** START Working data **

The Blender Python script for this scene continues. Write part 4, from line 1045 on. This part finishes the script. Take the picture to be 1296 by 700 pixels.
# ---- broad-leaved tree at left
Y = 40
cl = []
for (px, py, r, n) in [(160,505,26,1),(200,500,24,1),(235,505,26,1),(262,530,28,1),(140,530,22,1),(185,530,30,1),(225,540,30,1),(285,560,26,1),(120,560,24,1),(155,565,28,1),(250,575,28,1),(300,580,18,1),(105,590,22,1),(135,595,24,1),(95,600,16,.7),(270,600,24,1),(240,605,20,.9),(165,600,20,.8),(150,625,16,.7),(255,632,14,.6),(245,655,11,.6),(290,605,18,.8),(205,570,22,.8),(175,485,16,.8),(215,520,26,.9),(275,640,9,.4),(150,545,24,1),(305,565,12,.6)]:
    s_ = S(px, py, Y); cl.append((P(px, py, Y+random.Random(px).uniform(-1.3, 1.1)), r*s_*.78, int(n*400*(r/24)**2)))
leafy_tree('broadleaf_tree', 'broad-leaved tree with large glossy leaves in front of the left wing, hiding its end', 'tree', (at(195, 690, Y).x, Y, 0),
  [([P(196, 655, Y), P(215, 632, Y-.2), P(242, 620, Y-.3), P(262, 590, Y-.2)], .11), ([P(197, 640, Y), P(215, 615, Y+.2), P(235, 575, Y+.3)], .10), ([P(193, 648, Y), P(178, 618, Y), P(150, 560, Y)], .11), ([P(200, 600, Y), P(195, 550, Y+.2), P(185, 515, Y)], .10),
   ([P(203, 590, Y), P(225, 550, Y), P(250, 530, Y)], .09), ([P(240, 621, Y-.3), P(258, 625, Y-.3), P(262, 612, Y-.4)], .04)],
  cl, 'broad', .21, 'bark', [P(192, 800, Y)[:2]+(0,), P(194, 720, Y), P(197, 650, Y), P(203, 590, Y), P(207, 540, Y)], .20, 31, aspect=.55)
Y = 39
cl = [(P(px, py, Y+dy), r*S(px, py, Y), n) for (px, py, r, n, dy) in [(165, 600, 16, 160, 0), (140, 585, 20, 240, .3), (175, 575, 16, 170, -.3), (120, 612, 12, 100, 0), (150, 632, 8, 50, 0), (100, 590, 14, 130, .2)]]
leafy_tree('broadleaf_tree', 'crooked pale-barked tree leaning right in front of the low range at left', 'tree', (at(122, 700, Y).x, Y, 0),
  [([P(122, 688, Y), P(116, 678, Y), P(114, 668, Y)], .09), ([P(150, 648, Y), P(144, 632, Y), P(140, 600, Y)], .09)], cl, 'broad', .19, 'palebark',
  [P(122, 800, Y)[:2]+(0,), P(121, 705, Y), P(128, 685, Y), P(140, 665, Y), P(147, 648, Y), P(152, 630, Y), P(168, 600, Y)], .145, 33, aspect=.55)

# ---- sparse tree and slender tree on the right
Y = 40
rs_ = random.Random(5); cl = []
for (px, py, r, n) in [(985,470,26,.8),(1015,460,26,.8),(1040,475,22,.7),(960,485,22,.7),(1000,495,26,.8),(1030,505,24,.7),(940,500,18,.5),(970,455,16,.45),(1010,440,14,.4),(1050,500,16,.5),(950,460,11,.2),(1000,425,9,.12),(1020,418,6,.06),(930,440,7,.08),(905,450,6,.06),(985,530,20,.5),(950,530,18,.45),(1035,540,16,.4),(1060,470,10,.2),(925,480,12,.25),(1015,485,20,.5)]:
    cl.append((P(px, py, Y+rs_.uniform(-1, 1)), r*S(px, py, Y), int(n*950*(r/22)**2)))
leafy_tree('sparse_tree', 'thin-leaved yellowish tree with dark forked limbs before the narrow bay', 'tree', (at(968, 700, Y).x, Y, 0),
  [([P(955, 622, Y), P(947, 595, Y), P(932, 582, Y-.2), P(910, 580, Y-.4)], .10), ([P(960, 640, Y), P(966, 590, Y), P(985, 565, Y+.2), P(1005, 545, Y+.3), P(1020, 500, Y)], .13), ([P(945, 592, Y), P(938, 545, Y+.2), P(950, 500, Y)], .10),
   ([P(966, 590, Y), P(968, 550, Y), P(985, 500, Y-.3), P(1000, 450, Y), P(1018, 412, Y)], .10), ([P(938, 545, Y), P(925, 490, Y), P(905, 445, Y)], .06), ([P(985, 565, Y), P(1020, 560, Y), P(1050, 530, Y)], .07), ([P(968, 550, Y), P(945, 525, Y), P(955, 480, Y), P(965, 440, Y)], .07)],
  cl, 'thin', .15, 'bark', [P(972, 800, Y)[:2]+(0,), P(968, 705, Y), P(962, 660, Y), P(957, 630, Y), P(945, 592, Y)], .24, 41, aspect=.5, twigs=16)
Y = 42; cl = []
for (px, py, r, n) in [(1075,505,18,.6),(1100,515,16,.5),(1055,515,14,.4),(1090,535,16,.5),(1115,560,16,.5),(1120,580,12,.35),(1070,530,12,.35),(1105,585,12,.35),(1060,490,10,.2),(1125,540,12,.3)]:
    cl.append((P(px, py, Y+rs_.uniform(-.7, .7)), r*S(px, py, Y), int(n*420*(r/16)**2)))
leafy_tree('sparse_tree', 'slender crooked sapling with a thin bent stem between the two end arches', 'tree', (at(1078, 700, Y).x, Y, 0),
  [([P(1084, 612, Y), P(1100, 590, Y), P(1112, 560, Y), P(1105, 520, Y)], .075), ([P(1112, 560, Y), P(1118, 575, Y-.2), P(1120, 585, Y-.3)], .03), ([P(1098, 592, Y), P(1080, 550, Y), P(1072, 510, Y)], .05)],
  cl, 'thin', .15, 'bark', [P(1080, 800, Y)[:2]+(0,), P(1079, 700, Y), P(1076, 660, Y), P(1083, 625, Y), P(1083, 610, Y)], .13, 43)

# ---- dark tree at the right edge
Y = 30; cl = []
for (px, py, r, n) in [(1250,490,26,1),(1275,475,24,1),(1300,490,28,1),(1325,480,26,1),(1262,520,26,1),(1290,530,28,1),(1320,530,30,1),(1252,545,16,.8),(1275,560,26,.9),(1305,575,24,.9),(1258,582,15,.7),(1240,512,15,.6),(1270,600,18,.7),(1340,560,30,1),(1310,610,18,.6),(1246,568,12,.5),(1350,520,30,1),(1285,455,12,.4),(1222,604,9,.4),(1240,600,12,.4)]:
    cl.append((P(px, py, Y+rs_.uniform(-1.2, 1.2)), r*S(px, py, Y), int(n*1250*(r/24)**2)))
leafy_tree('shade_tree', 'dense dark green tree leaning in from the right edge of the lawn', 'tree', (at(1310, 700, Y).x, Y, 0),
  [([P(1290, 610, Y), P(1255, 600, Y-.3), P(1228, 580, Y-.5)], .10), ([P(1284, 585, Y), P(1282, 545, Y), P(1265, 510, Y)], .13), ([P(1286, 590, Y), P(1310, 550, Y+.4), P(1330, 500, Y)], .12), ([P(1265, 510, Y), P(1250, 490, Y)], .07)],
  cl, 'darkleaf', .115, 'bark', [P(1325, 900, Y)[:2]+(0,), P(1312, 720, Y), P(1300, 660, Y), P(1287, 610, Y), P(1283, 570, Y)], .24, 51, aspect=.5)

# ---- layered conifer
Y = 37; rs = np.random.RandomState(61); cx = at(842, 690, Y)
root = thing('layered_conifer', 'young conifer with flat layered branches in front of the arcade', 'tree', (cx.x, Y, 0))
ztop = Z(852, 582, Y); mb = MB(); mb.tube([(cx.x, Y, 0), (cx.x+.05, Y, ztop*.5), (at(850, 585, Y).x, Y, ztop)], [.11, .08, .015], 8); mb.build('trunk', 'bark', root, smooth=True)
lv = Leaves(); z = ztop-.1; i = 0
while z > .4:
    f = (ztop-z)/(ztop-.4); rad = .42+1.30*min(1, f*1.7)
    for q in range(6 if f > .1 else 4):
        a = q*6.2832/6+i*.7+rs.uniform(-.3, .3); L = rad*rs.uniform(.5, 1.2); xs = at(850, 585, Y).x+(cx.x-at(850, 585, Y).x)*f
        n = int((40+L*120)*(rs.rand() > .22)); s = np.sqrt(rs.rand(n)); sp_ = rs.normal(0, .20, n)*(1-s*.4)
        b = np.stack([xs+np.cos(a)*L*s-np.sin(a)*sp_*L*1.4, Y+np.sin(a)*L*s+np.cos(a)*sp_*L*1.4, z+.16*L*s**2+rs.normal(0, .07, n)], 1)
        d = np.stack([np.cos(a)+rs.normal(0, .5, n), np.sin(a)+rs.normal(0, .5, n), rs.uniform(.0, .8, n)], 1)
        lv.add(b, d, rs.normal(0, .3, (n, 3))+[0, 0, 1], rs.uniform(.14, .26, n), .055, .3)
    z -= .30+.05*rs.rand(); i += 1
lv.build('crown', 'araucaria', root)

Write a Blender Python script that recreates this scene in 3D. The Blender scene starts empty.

** END Working data **

• Challenge: Gather all the lines that include the word "from" and copy them out.

• Worked solution:
The Blender Python script for this scene continues. Write part 4, from line 1045 on. This part finishes the script. Take the picture to be 1296 by 700 pixels.
leafy_tree('shade_tree', 'dense dark green tree leaning in from the right edge of the lawn', 'tree', (at(1310, 700, Y).x, Y, 0),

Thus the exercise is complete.